Every week through Lent, a writer will reflect on a journey through a wilderness to an unexpected grace. Here a poet describes how humiliation and sickness led her to take a different path
A rejection, this time from Rada. It comes on a Wednesday. My boyfriend – call him R – visits at the weekend. We are on the pavement by Green Park; I am fretting about the track line of acne that has erupted down the side of my nose. Perhaps it’s because I’ve been crying about the rejection. He laughs. Greasy tears. Then he says: no one notices a few spots, but there are other things … and trails off. Like what? Like your moustache. The traffic lights change and we cross.

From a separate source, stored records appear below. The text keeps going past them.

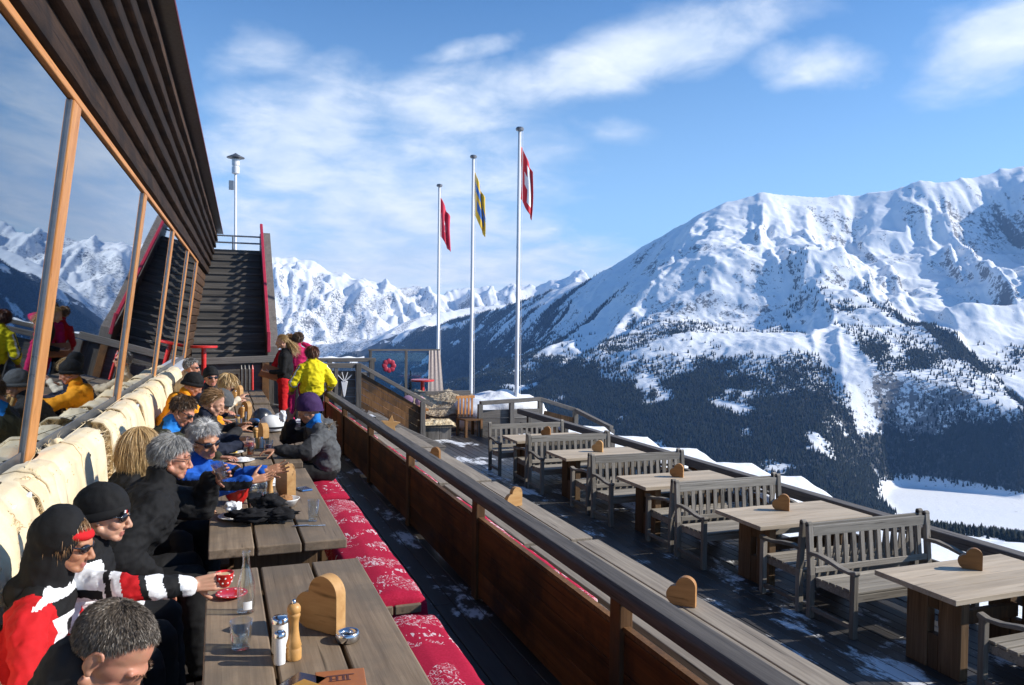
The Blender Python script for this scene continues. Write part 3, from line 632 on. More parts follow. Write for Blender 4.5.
# ================================================================ sloped stair down to the lower terrace
rs=thing('short_stair','short timber stair with slanting plank side leading down to the lower terrace','staircase',(0,0,0))
b=MB()
for k in range(5): x=3.2+k*.29; b.box((x,16.9,-.18-k*.18),(x+.32,18.25,-.13-k*.18))
b.build('steps',M['greyY'],rs)
b=MB()
for k in range(5):
    o0=.82-k*.168; b.bar((3.12,18.32,o0-.08),(4.56,18.32,o0-.08-.86),.03,.145,up=(0,1,0)) if False else b.add([(3.12,18.30,o0-.162),(4.56,18.30,o0-1.022),(4.56,18.30,o0-.86),(3.12,18.30,o0),(3.12,18.34,o0-.162),(4.56,18.34,o0-1.022),(4.56,18.34,o0-.86),(3.12,18.34,o0)],[(0,1,2,3),(7,6,5,4),(0,4,5,1),(1,5,6,2),(2,6,7,3),(3,7,4,0)])
b.build('side_boards',M['post'],rs)
b=MB(); b.bar((3.08,18.3,1.0),(4.85,18.3,.0),.14,.09); b.build('handrail',M['greyX'],rs,bevel=.008)
b=MB(); b.bar((3.0,16.86,-.0),(4.75,16.86,-.86),.06,.2); b.build('stringer',M['greyX'],rs,bevel=.006)
for x,z0,z1 in ((3.06,-.2,1.02),(4.6,-.9,.1)):
    b=MB(); b.box((x-.06,18.2,z0),(x+.06,18.29,z1)); b.build('post',M['greyZ'],rs,bevel=.006)
bw=thing('back_fence','grey boarded fence panel with a white metal flower emblem at the back of the terrace','fence',(0,0,0))
b=MB()
for k in range(4): b.box((1.9,18.31,.06+k*.2),(3.0,18.35,.06+k*.2+.192))
b.build('boards',M['step'],bw)
b=MB(); b.bar((1.55,18.3,.98),(3.1,18.3,.98),.14,.11); b.build('rail',M['greyX'],bw,bevel=.008)
for x in (1.95,2.55): b=MB(); b.box((x-.04,18.24,0),(x+.04,18.30,.92)); b.build('post',M['greyZ'],bw,bevel=.006)
b=MB()
for k,a in enumerate((-.75,-.25,.3,.8)):
    d=V(math.sin(a),0,math.cos(a)); b.bar(V(2.74,18.27,.60)+d*.02,V(2.74,18.27,.60)+d*.24,.05,.02)
b.prism([(2.66,.62),(2.82,.62),(2.76,.28),(2.73,.24),(2.71,.30)],18.255,18.275,(0,2,1)); b.build('emblem',M['polewhite'],bw,bevel=.01)
fr=thing('far_fence','far grey rail with snow on top behind the women at the end of the terrace','fence',(0,0,0))
for z in (.62,1.0): b=MB(); b.bar((1.3,20.6,z),(3.9,20.6,z),.1,.10); b.build('rail',M['greyX'],fr,bevel=.008)
for x in (1.5,2.7,3.8): b=MB(); b.box((x-.06,20.52,-.9),(x+.06,20.545,1.0)); b.build('post',M['greyZ'],fr)
P=np.zeros((30,6,3))
for a in range(30):
    for c in range(6): P[a,c]=(1.7+1.9*a/29,20.55+.1*c/5,1.052+.05*math.sin(PI*c/5)*(.6+.4*math.sin(a*.9)))
MB().grid(P).build('snow_cover',M['snow'],fr,smooth=True)
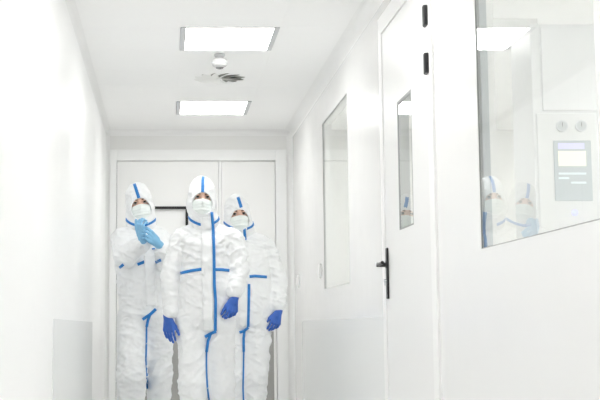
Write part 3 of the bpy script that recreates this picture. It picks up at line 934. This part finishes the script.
hR = hand(D(219, 315, -.06), D(220, 330, -.08)-D(219, 315, -.06), (-.4, -1, 0), (1, 0, 0), [(15, 20, 12)]*4, scale=.88)
person('person', base, 'person in white hooded coverall behind on the right, looking aside past the middle walker', torso, limbs, feet, [hL, hR],
       D(239.4, 213, -.10), 6, -2, -5, D(240.5, 228), M['glove_dark'],
       [([(244.3, 219), (244.2, 226), (244.6, 232), (245.4, 240)], 1.35, 'b'), ([(249, 284), (248.8, 300), (248.2, 327)], 1.35, 'b'),
        ([(249.5, 276.6), (255, 276), (267, 277)], 1.4, 'c'),
        ([(248.4, 327.5), (244, 331), (239.5, 332.5)], 1.35, 'b'), ([(244.5, 331), (243.6, 338), (243.8, 352)], 1.3, 'b'),
        ([(243.8, 352), (243.4, 372), (243, 388), (243.5, 400), (243.5, 430)], .8, 'c')],
       ([(240.8, 228), (242, 260), (243.6, 300), (243, 326)], 4.6),
       [(237.9, 197), (239, 200), (241.3, 207.5)], (D(240.5, 228), D(241, 222.5).z, .06), 3, (-14, 8), hs=1.07, rs=1.04)

# ------------------------------------------------------------------ camera and view
cd = bpy.data.cameras.new('camera'); cam = bpy.data.objects.new('camera', cd); C.objects.link(cam)
cd.sensor_fit = 'HORIZONTAL'; cd.sensor_width = 36.0
cd.lens = F/600*36
cd.shift_x = (300-PPX)/600; cd.shift_y = (PPY-200)/600
cd.clip_start = .05; cd.clip_end = 100
cam.location = CAM; cam.rotation_euler = (math.pi/2 + PITCH, 0, 0)
S.camera = cam

w = bpy.data.worlds.new('world'); S.world = w; w.use_nodes = True
w.node_tree.nodes['Background'].inputs[0].default_value = (.8, .82, .85, 1)
w.node_tree.nodes['Background'].inputs[1].default_value = .3

S.cycles.max_bounces = 20; S.cycles.diffuse_bounces = 16; S.cycles.glossy_bounces = 8; S.cycles.transparent_max_bounces = 16
vs = S.view_settings
vs.view_transform = 'Standard'; vs.look = 'None'; vs.gamma = 1; vs.use_curve_mapping = False
vs.exposure = 0.0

I have fine, blonde hair all over my face; recently, it’s been thickening on my upper lip. I’ve been trimming it with scissors and have spoken of it to no one (the shame). I’ve been telling myself that it doesn’t show. I was wrong. R and I break up, but tryst every few months. I long for him in between, but know not to write, or phone, or ask for anything at all. Instead, I subsist on slivers and scraps of affection. Rejection becomes a mode of being: Lamda, Webber Douglas, Central – recalls, then nothing. I stop eating. At night, I can’t get warm. I curl up in bed wrapped in jumpers, and shiver, and ache. I finger my bones and my sore skin, the lumps of rosacea that boil across my cheeks. It takes hours to get to sleep.